DESCRIPTION OF THE TASK:
Nothing after the line with "self.t.links.new(a, b)" belongs in the copy; extract the lines below from the top through that line, pictures left out.
☆ ☆ ☆
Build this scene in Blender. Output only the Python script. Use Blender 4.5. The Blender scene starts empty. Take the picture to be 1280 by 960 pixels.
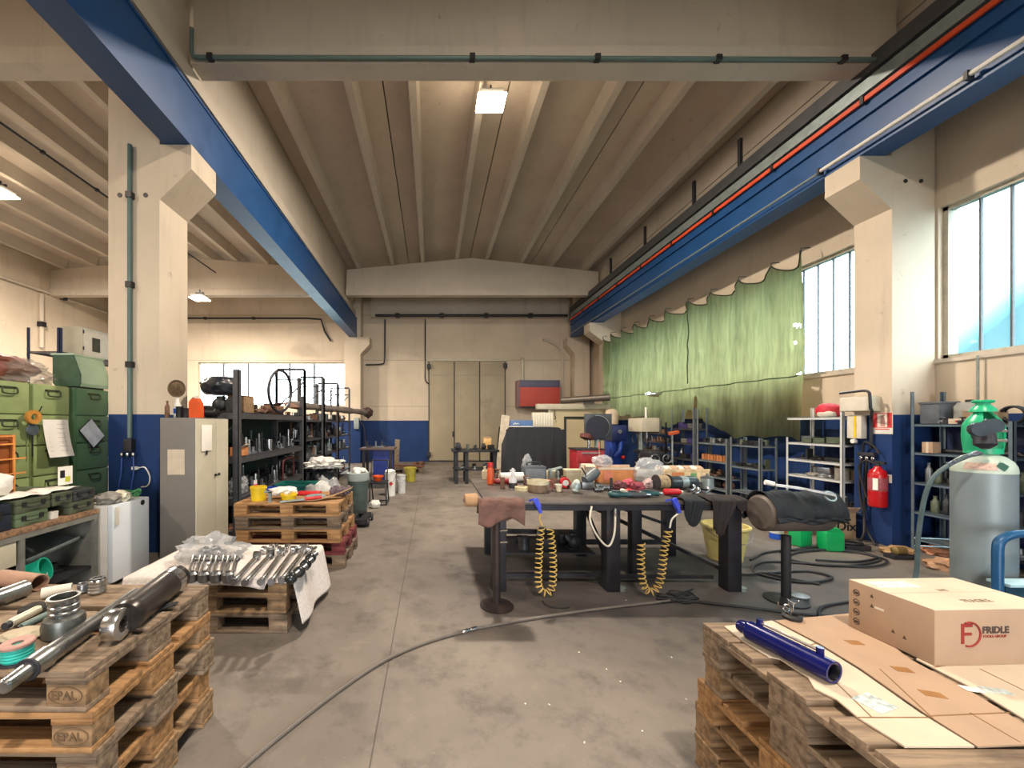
import bpy, bmesh, math, random
from mathutils import Vector, Matrix, Euler, noise

RND = random.Random(11)
F, EYE, VX, VY = 480.0, 1.6, 540.0, 529.0      # focal length in px of a 1280-wide frame, eye height, level vanishing point
PI = math.pi
C = bpy.context.scene.collection


def at(px, py, d):
    """A point of the place seen in direction (px, py) at depth d (metres along the hall)."""
    return Vector(((px - VX) / F * d, d, EYE + (VY - py) / F * d))


def fl(px, py, z=0.0):
    """The point of the horizontal plane at height z seen in that direction."""
    d = (EYE - z) * F / (py - VY)
    return Vector(((px - VX) / F * d, d, z))


def V(*a):
    return Vector(a)


# ------------------------------------------------------------------ materials
def lin(c):
    if isinstance(c, str):
        c = tuple(int(c[i:i + 2], 16) / 255 for i in (0, 2, 4))
    return tuple((x / 12.92 if x <= .04045 else ((x + .055) / 1.055) ** 2.4) for x in c[:3]) + (1.0,)


MATS = {}


class NT:
    def __init__(self, name):
        self.m = bpy.data.materials.new(name)
        self.m.use_nodes = True
        self.t = self.m.node_tree
        self.t.nodes.clear()
        self.out = self.n('ShaderNodeOutputMaterial')

    def n(self, kind, **kw):
        nd = self.t.nodes.new(kind)
        for k, v in kw.items():
            setattr(nd, k, v)
        return nd

    def l(self, a, b):
        self.t.links.new(a, b)

    def ramp(self, fac, stops):
        r = self.n('ShaderNodeValToRGB')
        e = r.color_ramp.elements
        while len(e) < len(stops):
            e.new(.5)
        for el, (p, c) in zip(e, stops):
            el.position = p
            el.color = c if len(c) == 4 else (*c, 1)
        if fac is not None:
            self.l(fac, r.inputs['Fac'])
        return r.outputs['Color']

    def mix(self, fac, a, b, blend='MIX'):
        m = self.n('ShaderNodeMix', data_type='RGBA', blend_type=blend)
        for sock, v in ((m.inputs['Factor'], fac), (m.inputs['A'], a), (m.inputs['B'], b)):
            if hasattr(v, 'is_linked'):
                self.l(v, sock)
            else:
                sock.default_value = v
        return m.outputs['Result']

    def math(self, op, a, b=0.0, c=None):
        m = self.n('ShaderNodeMath', operation=op)
        for i, v in enumerate((a, b) if c is None else (a, b, c)):
            if hasattr(v, 'is_linked'):
                self.l(v, m.inputs[i])
            else:
                m.inputs[i].default_value = v
        return m.outputs[0]

    def coords(self, scale=(1, 1, 1), kind='Object'):
        tc = self.n('ShaderNodeTexCoord')
        mp = self.n('ShaderNodeMapping')
        mp.inputs['Scale'].default_value = scale
        self.l(tc.outputs[kind], mp.inputs['Vector'])
        return mp.outputs['Vector']

    def noise(self, vec, scale=5, detail=4, rough=.55):
        nz = self.n('ShaderNodeTexNoise')
        nz.inputs['Scale'].default_value = scale
        nz.inputs['Detail'].default_value = detail
        nz.inputs['Roughness'].default_value = rough
        self.l(vec, nz.inputs['Vector'])
        return nz.outputs['Fac']

    def bsdf(self, col, rough=.6, metal=0.0, bump=None, bstr=.3, **kw):
        b = self.n('ShaderNodeBsdfPrincipled')
        for sock, v in ((b.inputs['Base Color'], col), (b.inputs['Roughness'], rough), (b.inputs['Metallic'], metal)):
            if hasattr(v, 'is_linked'):
                self.l(v, sock)
            else:
                sock.default_value = v
        for k, v in kw.items():
            b.inputs[k.replace('_', ' ')].default_value = v
        if bump is not None:
            bp = self.n('ShaderNodeBump')
            bp.inputs['Strength'].default_value = bstr
            bp.inputs['Distance'].default_value = .01
            self.l(bump, bp.inputs['Height'])
            self.l(bp.outputs['Normal'], b.inputs['Normal'])
        self.l(b.outputs[0], self.out.inputs['Surface'])
        return b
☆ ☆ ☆
OUTPUT OF THE TASK:
Build this scene in Blender. Output only the Python script. Use Blender 4.5. The Blender scene starts empty. Take the picture to be 1280 by 960 pixels.
import bpy, bmesh, math, random
from mathutils import Vector, Matrix, Euler, noise

RND = random.Random(11)
F, EYE, VX, VY = 480.0, 1.6, 540.0, 529.0      # focal length in px of a 1280-wide frame, eye height, level vanishing point
PI = math.pi
C = bpy.context.scene.collection


def at(px, py, d):
    """A point of the place seen in direction (px, py) at depth d (metres along the hall)."""
    return Vector(((px - VX) / F * d, d, EYE + (VY - py) / F * d))


def fl(px, py, z=0.0):
    """The point of the horizontal plane at height z seen in that direction."""
    d = (EYE - z) * F / (py - VY)
    return Vector(((px - VX) / F * d, d, z))


def V(*a):
    return Vector(a)


# ------------------------------------------------------------------ materials
def lin(c):
    if isinstance(c, str):
        c = tuple(int(c[i:i + 2], 16) / 255 for i in (0, 2, 4))
    return tuple((x / 12.92 if x <= .04045 else ((x + .055) / 1.055) ** 2.4) for x in c[:3]) + (1.0,)


MATS = {}


class NT:
    def __init__(self, name):
        self.m = bpy.data.materials.new(name)
        self.m.use_nodes = True
        self.t = self.m.node_tree
        self.t.nodes.clear()
        self.out = self.n('ShaderNodeOutputMaterial')

    def n(self, kind, **kw):
        nd = self.t.nodes.new(kind)
        for k, v in kw.items():
            setattr(nd, k, v)
        return nd

    def l(self, a, b):
        self.t.links.new(a, b)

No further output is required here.